La scienza si dà in pasto all’algoritmo

di Giuseppe Miccoli
Nel tempo in cui la verità si misura in “engagement”, anche la scienza è chiamata a ballare sulla pista luminosa dei social media. A dirlo non è uno strategist, ma la Commissione Europea. In un articolo pubblicato l’11 agosto 2023 sul portale ufficiale dell’Agenzia Esecutiva per la Ricerca (REA), Bruxelles invita apertamente i ricercatori finanziati da Horizon Europe a “potenziare la comunicazione scientifica attraverso Twitter e LinkedIn”. Non solo un consiglio, ma una direzione politica: la scienza deve diventare contenuto. Il laboratorio si trasforma in stories, il ricercatore in creator.
Non è una provocazione.
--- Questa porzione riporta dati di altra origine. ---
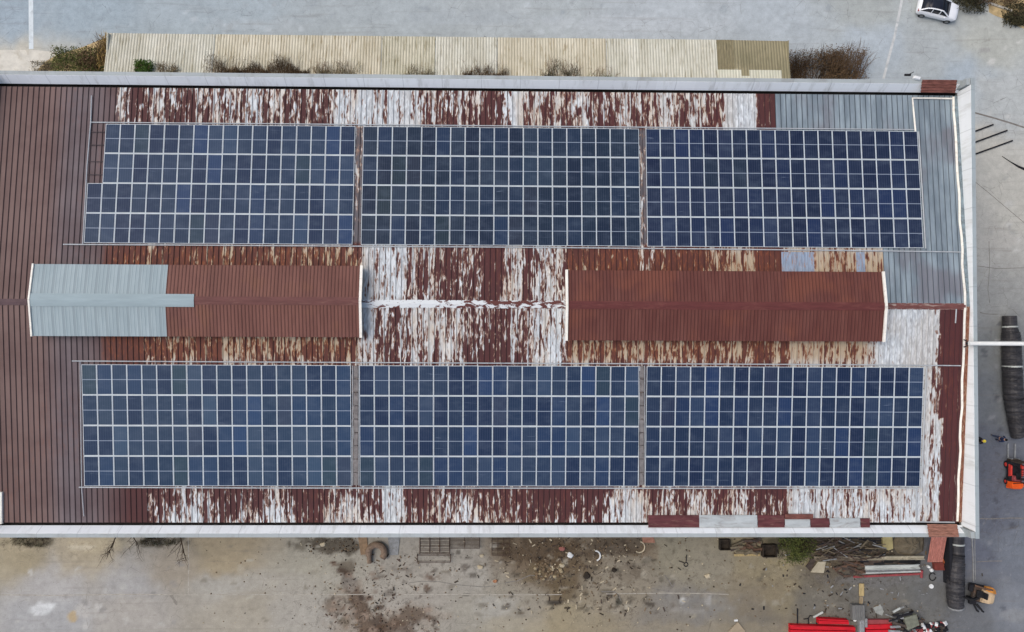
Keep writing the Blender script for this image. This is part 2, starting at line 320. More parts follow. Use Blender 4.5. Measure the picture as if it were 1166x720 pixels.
# ------------------------------------------------------------------ ground
def make_ground():
    xs=np.arange(-58,58.01,.21); ys=np.arange(-42,40.01,.21); nx,ny=len(xs),len(ys)
    gx,gy=np.meshgrid(xs,ys); X=gx.ravel(); Y=gy.ravel()
    pts=[(10,20,150,163,171),(100,15,152,165,172),(230,22,160,171,176),(420,15,164,172,174),(600,15,168,175,176),(760,20,172,179,182),(900,25,170,178,182),
     (1000,60,166,175,180),(980,10,160,165,162),(1060,60,164,170,170),(1130,50,168,170,162),(1100,90,162,172,178),(1150,110,172,176,174),
     (20,70,186,182,168),(1130,180,184,182,172),(1150,230,180,178,168),(1130,270,176,174,166),(1150,300,170,169,162),(1130,335,150,151,147),(1125,400,124,127,126),(1125,450,112,116,119),
     (1125,520,100,104,112),(1125,580,100,104,113),(1150,620,112,117,124),(1150,690,118,122,127),(1105,630,98,102,112),(1110,705,104,106,108),
     (20,625,150,140,116),(100,628,160,150,128),(60,660,164,162,158),(60,705,160,160,158),(150,660,158,157,154),(150,700,160,156,148),(215,640,152,144,130),
     (260,625,156,144,120),(260,665,160,157,148),(280,700,154,148,134),(350,650,156,152,138),(340,700,158,154,144),(470,650,158,153,142),(480,690,154,149,139),
     (540,660,156,152,142),(560,700,150,146,134),(610,630,112,98,80),(640,660,116,104,84),(590,680,146,140,126),(640,705,146,136,112),(700,625,112,100,84),(700,670,136,128,112),
     (760,630,138,132,114),(760,690,128,124,116),(800,650,136,130,114),(850,640,142,132,108),(880,660,134,124,100),(850,690,118,112,100),(930,680,110,106,96),(1000,680,106,104,98),(1050,670,104,104,100),
     (950,640,100,92,78),(1000,625,92,86,76)]
    P=np.array([at(a,b)[:2] for a,b,*_ in pts]); col=np.array([S(*c)[:3] for _,_,*c in pts])
    wob=(fbm(X*.25,Y*.25,5)-.5)*5; wob2=(fbm(X*.25,Y*.25,9)-.5)*5
    num=np.zeros((len(X),3)); den=np.zeros(len(X))
    for p,c in zip(P,col):
        d2=(X+wob-p[0])**2+((Y+wob2-p[1])*1.25)**2+.6; w=1/d2**1.8; num+=w[:,None]*c; den+=w
    K=num/den[:,None]
    K*= (1+.22*(fbm(X*.5,Y*.5,21)-.5)+.16*(fbm(X*2.1,Y*2.1,33,3)-.5))[:,None]
    def blob(px,py,rx,ry,c,a,rag=.9,ang=0):
        nonlocal K
        p=at(px,py); rx/=12.3; ry/=12.3
        m=(abs(X-p.x)<rx*3+1)&(abs(Y-p.y)<rx*3+ry*3+1); dx=X[m]-p.x; dy=Y[m]-p.y; ca,sa=math.cos(ang),math.sin(ang)
        u=(dx*ca+dy*sa)/rx; v=(-dx*sa+dy*ca)/ry
        q=np.sqrt(u*u+v*v)+(fbm(X[m]*1.1,Y[m]*1.1,int(px)+int(py))-.5)*2*rag
        w=np.clip((1.15-q)/.5,0,1); w=(w*w*(3-2*w)*a)[:,None]
        K[m]=K[m]*(1-w)+w*np.array(S(*c)[:3])
    mud=(72,58,48)
    for a in ((375,620,34,11,(74,66,54),.85),(395,648,13,8,(84,72,58),.7),(396,662,7,20,mud,.95,.6,.25),(405,680,8,22,mud,.95,.6,.3),(414,698,10,20,mud,.95,.7,.2),(424,714,22,11,mud,.9),
     (462,703,24,9,mud,.9,.9,.3),(380,690,12,8,(86,76,64),.7),(392,709,10,9,(80,72,56),.7),(440,716,30,8,(86,68,54),.75),(400,695,26,30,(134,118,102),.4),(470,700,40,14,(134,120,104),.35),
     (620,625,60,16,(84,70,54),.75),(648,650,36,26,(92,76,56),.65),(640,672,14,18,(98,86,66),.6),(700,622,50,12,(82,72,60),.7),(715,650,22,12,(86,74,62),.6),(668,657,5,5,(36,30,24),.9),(700,650,5,4,(44,42,36),.9),
     (664,668,4,2.5,(34,32,28),.9),(705,684,4,6,(44,46,40),.8),(633,686,8,3,(40,36,32),.9),(614,636,4,3,(38,32,26),.9),(530,646,5,3,(92,84,76),.7),(488,672,5,4,(86,78,70),.7),(530,678,6,1.6,(44,40,36),.8),(413,682,3,3,(60,50,44),.8),
     (610,655,22,14,(104,92,70),.6),(692,662,40,16,(140,132,116),.5),(45,695,16,7,(200,202,200),.75,.9,.4),(55,690,8,4,(206,208,206),.7),(92,697,9,8,(184,180,172),.5),(83,702,5,7,(176,152,106),.7),(115,700,14,8,(176,174,168),.4),
     (777,684,4,5,(204,204,198),.9,.5),(806,683,5,8,(196,196,192),.8,.6),(785,695,20,3,(186,184,178),.4),(800,690,40,18,(122,122,120),.5),(760,705,50,16,(126,120,108),.4),
     (850,675,40,24,(122,112,94),.5),(900,640,40,8,(152,140,104),.5),(1000,620,60,14,(62,56,46),.7),(960,632,40,10,(72,62,50),.6),(900,617,40,8,(50,50,38),.7),(30,617,30,6,(64,58,40),.7),(185,617,30,6,(66,60,46),.7),(110,620,30,8,(188,176,148),.4),
     (90,623,14,4,(198,190,170),.5),(1133,560,26,60,(96,98,106),.3),(730,720,200,12,(150,138,112),.3),(1155,700,14,10,(150,150,146),.3),(1000,660,60,8,(112,112,112),.4),(1000,700,60,8,(96,94,90),.4),(1065,680,30,20,(96,97,98),.4),
     (740,630,10,12,(122,104,84),.4),(585,712,40,10,(160,152,132),.5),(340,663,70,12,(164,160,150),.4),(560,690,30,14,(164,162,154),.5),(300,30,60,10,(178,184,186),.3),(720,30,120,12,(186,192,195),.35),(540,20,80,9,(160,168,172),.4),(1110,150,20,10,(190,188,178),.4)):
        blob(*a)
    rs=random.Random(5)
    for x0,x1,y0,y1,n,cols in((570,770,614,700,90,((54,46,38),(84,72,56),(170,164,148),(62,58,50))),(375,500,640,720,60,((64,50,42),(96,76,62),(150,132,116))),(230,370,620,715,24,((124,118,104),(172,168,154))),(500,580,620,716,30,((100,92,78),(74,68,60),(176,172,160))),(780,1060,640,716,40,((84,80,72),(150,144,128),(96,90,78))),(10,220,640,716,30,((136,134,130),(182,180,174))),(1116,1164,360,712,26,((78,80,86),(136,138,140))),(150,1000,4,36,40,((150,158,162),(190,197,200),(158,164,166))),(1120,1162,30,330,26,((150,150,146),(192,192,186)))):
        for _ in range(n): blob(rs.uniform(x0,x1),rs.uniform(y0,y1),rs.uniform(1.5,6),rs.uniform(1,4),rs.choice(cols),rs.uniform(.3,.8),.9,rs.uniform(-.6,.6))
    V=[(x,y,0) for x,y in zip(X,Y)]; F=[]
    for j in range(ny-1):
        b=j*nx
        for i in range(nx-1): F.append((b+i,b+i+1,b+nx+i+1,b+nx+i))
    x0,x1,y0,y1=xs[0],xs[-1],ys[0],ys[-1]; B=900; n=len(V)
    V+= [(-B,-B,0),(B,-B,0),(B,B,0),(-B,B,0),(x0,y0,0),(x1,y0,0),(x1,y1,0),(x0,y1,0)]
    for i in range(4): F.append((n+i,n+(i+1)%4,n+4+(i+1)%4,n+4+i))
    K=np.vstack([K,np.tile(np.array(S(150,150,142)[:3]),(8,1))]); K=np.clip(K,.01,.8)
    m=MB(); m.v=V; m.f=F; m.mi=[0]*len(F)
    k=NT('weathered_concrete_ground'); c=k.attr('tone').outputs['Color']; v=k.coord()
    n1=k.noise(v,1.7,8,.68); n2=k.noise(v,9,4,.6); n3=k.noise(v,.18,5,.6)
    f=k.math('ADD',k.math('MULTIPLY',n1,.6),k.math('ADD',k.math('MULTIPLY',n2,.3),.55))
    c=k.mix(1.,c,k.math('MULTIPLY',f,1.),'MULTIPLY')
    c=k.mix(k.math('MULTIPLY',k.step(k.noise(v,3.3,5,.7,.6),.60,.70),.28),c,S(92,84,74)); c=k.mix(k.math('MULTIPLY',k.step(k.noise(v,2.6,6,.7),.62,.70),.25),c,S(196,194,188))
    g=k.attr('grime').outputs['Fac']
    sp=k.noise(v,2.1,7,.72,.5); c=k.mix(k.math('MULTIPLY',k.step(sp,.53,.60),k.math('MULTIPLY',g,.8)),c,S(62,52,44))
    sp2=k.noise(k.coord((1,1.2,1)),5.3,5,.7,.4); c=k.mix(k.math('MULTIPLY',k.step(sp2,.60,.65),k.math('MULTIPLY',g,.85)),c,S(48,42,36))
    sp3=k.noise(v,6.7,4,.7,.6); c=k.mix(k.math('MULTIPLY',k.step(sp3,.63,.67),k.math('MULTIPLY',g,.8)),c,S(186,178,160))
    gr=k.noise(v,22,3,.7); c=k.mix(1.,c,k.math('ADD',k.math('MULTIPLY',gr,.7),.66),'MULTIPLY')
    vo=k.n('ShaderNodeTexVoronoi',feature='DISTANCE_TO_EDGE'); k.l(k.coord((.16,.16,.16)),vo.inputs['Vector']); wob=k.math('ADD',vo.outputs['Distance'],k.math('MULTIPLY',k.math('SUBTRACT',k.noise(v,1.4,5,.7),.5),.06))
    c=k.mix(k.math('MULTIPLY',k.math('SUBTRACT',1.,k.step(k.math('ABSOLUTE',wob),.003,.010)),k.math('MULTIPLY',k.step(n3,.46,.6),.45)),c,S(88,82,74))
    tr=k.noise(k.coord((.12,2.4,1)),1,4,.6,.3); c=k.mix(k.math('MULTIPLY',k.step(tr,.56,.7),.22),c,S(120,114,106))
    k.bump(n2,.02,.35)
    o=m.build('ground',k.end(c,.92)); attr_col(o.data,'tone',np.hstack([K,np.ones((len(K),1))])); 
    gm=np.zeros(len(X))
    for px,py,rx,ry,a in((650,645,95,40,1),(700,690,60,25,.6),(420,690,60,40,.9),(470,712,50,18,.8),(380,622,40,14,.8),(960,645,90,30,.8),(1000,710,70,22,.8),(500,640,60,25,.5),(20,618,50,8,.8),(180,618,40,8,.8),(840,650,60,30,.35),(1140,560,25,90,.3),(90,625,90,10,.4),(785,650,40,30,.5)):
        p=at(px,py); gm=np.maximum(gm,a*np.exp(-(((X-p.x)*12.3/rx)**2+((Y-p.y)*12.3/ry)**2)*.8))
    attr_float(o.data,'grime',np.concatenate([gm,np.zeros(8)])); structure(o)
make_ground()

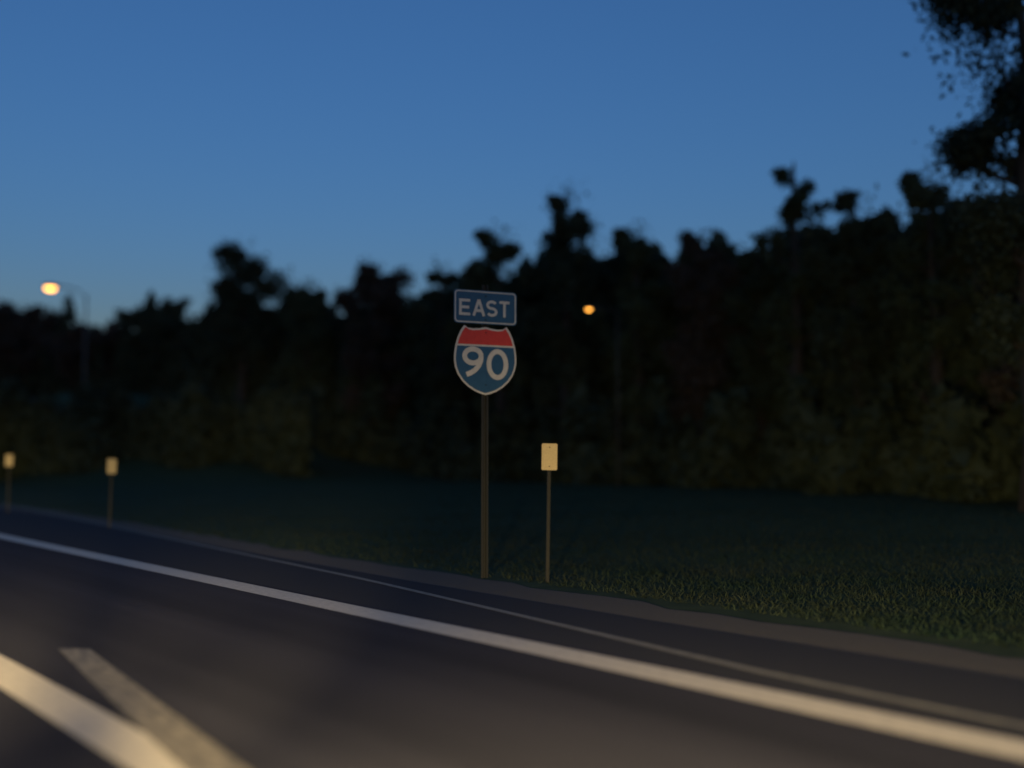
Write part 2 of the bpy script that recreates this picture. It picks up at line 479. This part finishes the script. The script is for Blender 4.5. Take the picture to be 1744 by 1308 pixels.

L’articolo racconta come alcuni progetti europei abbiano aumentato la visibilità dei propri eventi raddoppiando le presenze grazie a thread, interviste video brevi e post taggati. “I social media funzionano”, dice uno dei coordinatori intervistati. Funzionano, sì. Ma per cosa?
Il cuore della questione è tutto qui: cosa significa comunicare la scienza nel tempo dell’algoritmo? È davvero un progresso rendere la ricerca accessibile attraverso clip di 30 secondi, grafiche animate e filtri colorati? O stiamo semplicemente addestrando anche la conoscenza a piegarsi alle regole della visibilità?
L’Europa non impone, ma suggerisce: “raccontate il vostro progetto con un linguaggio semplice”, “usate Twitter per creare comunità”, “LinkedIn per rafforzare la rete professionale”. Tutto legittimo. Ma il rischio è trasformare la comunicazione scientifica in un esercizio di marketing istituzionale, dove il valore è stabilito non dal contenuto, ma dalla sua performance numerica.
Eppure la necessità di comunicare la scienza è reale, urgente. In un mondo devastato da disinformazione e deliri negazionisti, non si può più chiudere la conoscenza dentro le accademie. Ma forse il problema non è se comunicare, ma come. Serve costruire nuovi linguaggi, non solo adottare quelli che vanno di moda. La scienza non può inseguire il like, deve creare lo spazio per una comprensione critica. Altrimenti, più che una nuova forma di democrazia del sapere, rischiamo di creare una scienza influencer, seduttiva ma disinnescata.
C’è poi un nodo culturale: chi comunica la scienza? Non basta un account Twitter. Servono competenze, sensibilità, tempo. Delegare tutto questo ai ricercatori, senza supporto o formazione, significa scaricare su di loro un’altra responsabilità, un’altra ansia da prestazione, un altro algoritmo da nutrire.
Eppure qualcosa si muove. Alcuni progetti finanziati da Horizon Europe hanno iniziato a collaborare tra loro, a raccontare le proprie attività con linguaggi plurali, costruendo relazioni più umane, più lente. Non è una rivoluzione, ma un segnale.
Forse, più che insegnare alla scienza a twittare, dovremmo insegnare ai social a pensare. Ma questo, per ora, non è nei piani della Commissione.